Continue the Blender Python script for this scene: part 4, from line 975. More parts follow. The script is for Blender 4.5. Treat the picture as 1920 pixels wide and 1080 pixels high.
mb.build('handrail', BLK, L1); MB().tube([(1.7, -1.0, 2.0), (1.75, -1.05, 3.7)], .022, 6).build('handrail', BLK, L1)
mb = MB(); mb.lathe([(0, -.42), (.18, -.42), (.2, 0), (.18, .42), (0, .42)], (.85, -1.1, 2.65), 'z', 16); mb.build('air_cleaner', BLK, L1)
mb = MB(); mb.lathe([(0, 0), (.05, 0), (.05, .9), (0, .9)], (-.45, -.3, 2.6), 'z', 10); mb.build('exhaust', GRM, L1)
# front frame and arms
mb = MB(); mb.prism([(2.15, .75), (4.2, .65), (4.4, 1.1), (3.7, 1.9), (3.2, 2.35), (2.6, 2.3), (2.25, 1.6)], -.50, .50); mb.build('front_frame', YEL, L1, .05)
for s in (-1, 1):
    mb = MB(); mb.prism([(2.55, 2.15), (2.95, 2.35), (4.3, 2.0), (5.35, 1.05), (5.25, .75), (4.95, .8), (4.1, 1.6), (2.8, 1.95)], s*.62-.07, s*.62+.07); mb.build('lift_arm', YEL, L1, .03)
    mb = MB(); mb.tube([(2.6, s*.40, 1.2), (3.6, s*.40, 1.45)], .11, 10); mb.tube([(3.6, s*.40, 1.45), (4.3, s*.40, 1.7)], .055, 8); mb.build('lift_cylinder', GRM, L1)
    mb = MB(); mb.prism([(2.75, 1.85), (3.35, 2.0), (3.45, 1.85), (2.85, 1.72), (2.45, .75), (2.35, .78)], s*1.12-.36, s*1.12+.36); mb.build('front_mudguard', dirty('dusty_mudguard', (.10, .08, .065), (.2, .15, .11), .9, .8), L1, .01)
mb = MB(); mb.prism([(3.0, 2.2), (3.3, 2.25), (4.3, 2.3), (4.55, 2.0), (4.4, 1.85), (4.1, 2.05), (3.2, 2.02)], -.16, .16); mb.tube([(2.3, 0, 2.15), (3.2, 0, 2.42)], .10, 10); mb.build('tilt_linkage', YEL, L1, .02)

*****

Please repeat the material above, word for word and in full.

Continue the Blender Python script for this scene: part 4, from line 975. More parts follow. The script is for Blender 4.5. Treat the picture as 1920 pixels wide and 1080 pixels high.
mb.build('handrail', BLK, L1); MB().tube([(1.7, -1.0, 2.0), (1.75, -1.05, 3.7)], .022, 6).build('handrail', BLK, L1)
mb = MB(); mb.lathe([(0, -.42), (.18, -.42), (.2, 0), (.18, .42), (0, .42)], (.85, -1.1, 2.65), 'z', 16); mb.build('air_cleaner', BLK, L1)
mb = MB(); mb.lathe([(0, 0), (.05, 0), (.05, .9), (0, .9)], (-.45, -.3, 2.6), 'z', 10); mb.build('exhaust', GRM, L1)
# front frame and arms
mb = MB(); mb.prism([(2.15, .75), (4.2, .65), (4.4, 1.1), (3.7, 1.9), (3.2, 2.35), (2.6, 2.3), (2.25, 1.6)], -.50, .50); mb.build('front_frame', YEL, L1, .05)
for s in (-1, 1):
    mb = MB(); mb.prism([(2.55, 2.15), (2.95, 2.35), (4.3, 2.0), (5.35, 1.05), (5.25, .75), (4.95, .8), (4.1, 1.6), (2.8, 1.95)], s*.62-.07, s*.62+.07); mb.build('lift_arm', YEL, L1, .03)
    mb = MB(); mb.tube([(2.6, s*.40, 1.2), (3.6, s*.40, 1.45)], .11, 10); mb.tube([(3.6, s*.40, 1.45), (4.3, s*.40, 1.7)], .055, 8); mb.build('lift_cylinder', GRM, L1)
    mb = MB(); mb.prism([(2.75, 1.85), (3.35, 2.0), (3.45, 1.85), (2.85, 1.72), (2.45, .75), (2.35, .78)], s*1.12-.36, s*1.12+.36); mb.build('front_mudguard', dirty('dusty_mudguard', (.10, .08, .065), (.2, .15, .11), .9, .8), L1, .01)
mb = MB(); mb.prism([(3.0, 2.2), (3.3, 2.25), (4.3, 2.3), (4.55, 2.0), (4.4, 1.85), (4.1, 2.05), (3.2, 2.02)], -.16, .16); mb.tube([(2.3, 0, 2.15), (3.2, 0, 2.42)], .10, 10); mb.build('tilt_linkage', YEL, L1, .02)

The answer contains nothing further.